_EXERCISE TASK_
Starting with the first line of the listing, quote each line exactly until and including the one with "from mathutils import Vector, Matrix, Euler", leaving pictures out.
§
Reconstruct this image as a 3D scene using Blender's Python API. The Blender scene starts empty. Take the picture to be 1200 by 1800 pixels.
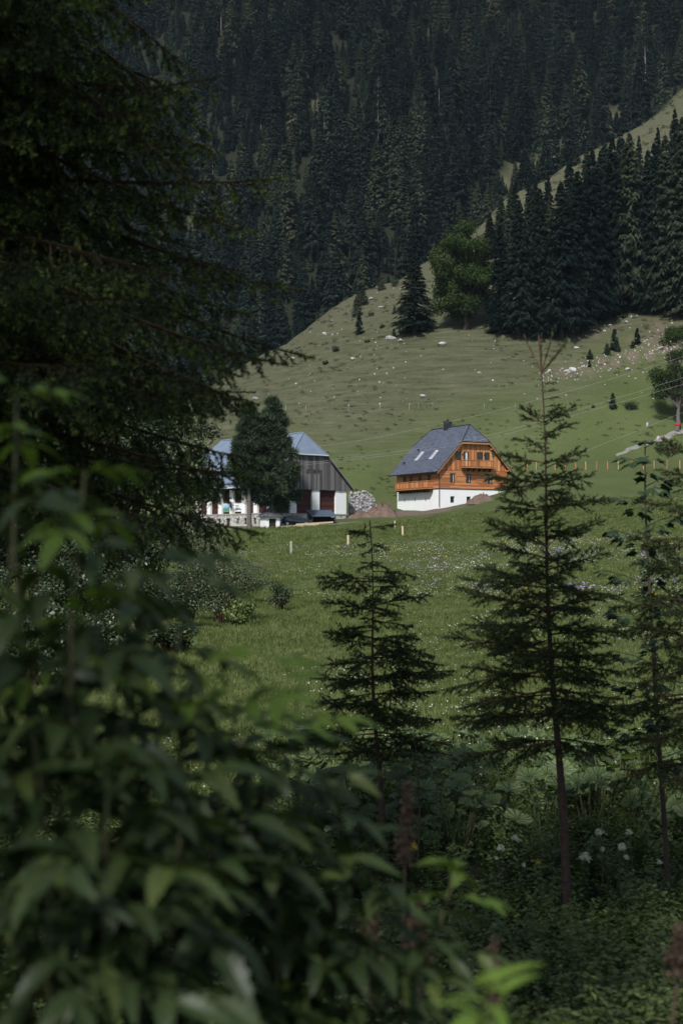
import bpy, math, random
import numpy as np
from mathutils import Vector, Matrix, Euler

sc = bpy.context.scene
R = math.radians
# ------------------------------------------------------------------ camera, sky, sun, exposure
FPX, CX, HZ = 2500.0, 600.0, 960.0          # photo pixels: focal length, centre column, eye-level row
cam_d = bpy.data.cameras.new('camera')
cam = bpy.data.objects.new('camera', cam_d)
sc.collection.objects.link(cam)
cam.location = (0, 0, 0)
cam.rotation_euler = (R(90), 0, 0)
cam_d.sensor_fit = 'AUTO'
cam_d.sensor_width = 36.0
cam_d.lens = 50.0
cam_d.shift_y = 60.0 / 1800.0
cam_d.clip_start = 0.05
cam_d.clip_end = 6000
cam_d.dof.use_dof = True
cam_d.dof.focus_distance = 60.0
cam_d.dof.aperture_fstop = 3.8
sc.camera = cam

SUN_AZ, SUN_EL = R(-160), R(45)             # direction towards the sun: left and behind the camera
world = bpy.data.worlds.new('World'); sc.world = world
world.use_nodes = True
wn = world.node_tree.nodes; wl = world.node_tree.links
bg = wn['Background']
sky = wn.new('ShaderNodeTexSky'); sky.sky_type = 'NISHITA'; sky.sun_disc = False
sky.sun_elevation = SUN_EL; sky.sun_rotation = SUN_AZ % (2 * math.pi)
sky.altitude = 900; sky.air_density = 1.0; sky.dust_density = 1.5; sky.ozone_density = 1.0
hs_ = wn.new('ShaderNodeHueSaturation'); hs_.inputs['Saturation'].default_value = 0.72   # thin bright cloud: whiter skylight
wl.new(sky.outputs['Color'], hs_.inputs['Color']); wl.new(hs_.outputs['Color'], bg.inputs['Color'])
bg.inputs['Strength'].default_value = 0.085
sun_d = bpy.data.lights.new('sun', 'SUN'); sun_d.energy = 3.1; sun_d.angle = R(4.0); sun_d.color = (1.0, 0.98, 0.945)
sun = bpy.data.objects.new('sun', sun_d); sc.collection.objects.link(sun)
sd = Vector((math.sin(SUN_AZ) * math.cos(SUN_EL), math.cos(SUN_AZ) * math.cos(SUN_EL), math.sin(SUN_EL)))
sun.rotation_euler = sd.to_track_quat('Z', 'Y').to_euler()
sun.location = (0, 0, 60)
sc.view_settings.view_transform = 'Standard'; sc.view_settings.look = 'None'
sc.view_settings.gamma = 1.0; sc.view_settings.use_curve_mapping = False
sc.view_settings.exposure = 0.6
sc.render.engine = 'CYCLES'
sc.cycles.use_denoising = True
sc.cycles.max_bounces = 6; sc.cycles.diffuse_bounces = 3; sc.cycles.glossy_bounces = 2
sc.cycles.transmission_bounces = 3; sc.cycles.transparent_max_bounces = 4; sc.cycles.volume_bounces = 0
sc.cycles.caustics_reflective = False; sc.cycles.caustics_refractive = False

# ------------------------------------------------------------------ mesh helpers
COL = sc.collection
def mk_mesh(name, V, F, mats=(), smooth=False, midx=None):
    me = bpy.data.meshes.new(name)
    V = np.asarray(V, np.float32).reshape(-1, 3)
    if not isinstance(F, (list, tuple)): F = [F]
    F = [np.asarray(f, np.int32) for f in F if len(f)]
    me.vertices.add(len(V)); me.vertices.foreach_set('co', V.ravel())
    lo = np.concatenate([f.ravel() for f in F]) if F else np.zeros(0, np.int32)
    tot = np.concatenate([np.full(len(f), f.shape[1], np.int32) for f in F])
    st = np.concatenate([[0], np.cumsum(tot)[:-1]]).astype(np.int32)
    me.loops.add(len(lo)); me.loops.foreach_set('vertex_index', lo)
    me.polygons.add(len(tot)); me.polygons.foreach_set('loop_start', st)
    try: me.polygons.foreach_set('loop_total', tot)
    except Exception: pass
    for m in mats: me.materials.append(m)
    if midx is not None: me.polygons.foreach_set('material_index', np.asarray(midx, np.int32))
    me.polygons.foreach_set('use_smooth', np.full(len(tot), bool(smooth)))
    me.update(calc_edges=True)
    return me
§
_THE COMPLETED TASK_
Reconstruct this image as a 3D scene using Blender's Python API. The Blender scene starts empty. Take the picture to be 1200 by 1800 pixels.
import bpy, math, random
import numpy as np
from mathutils import Vector, Matrix, Euler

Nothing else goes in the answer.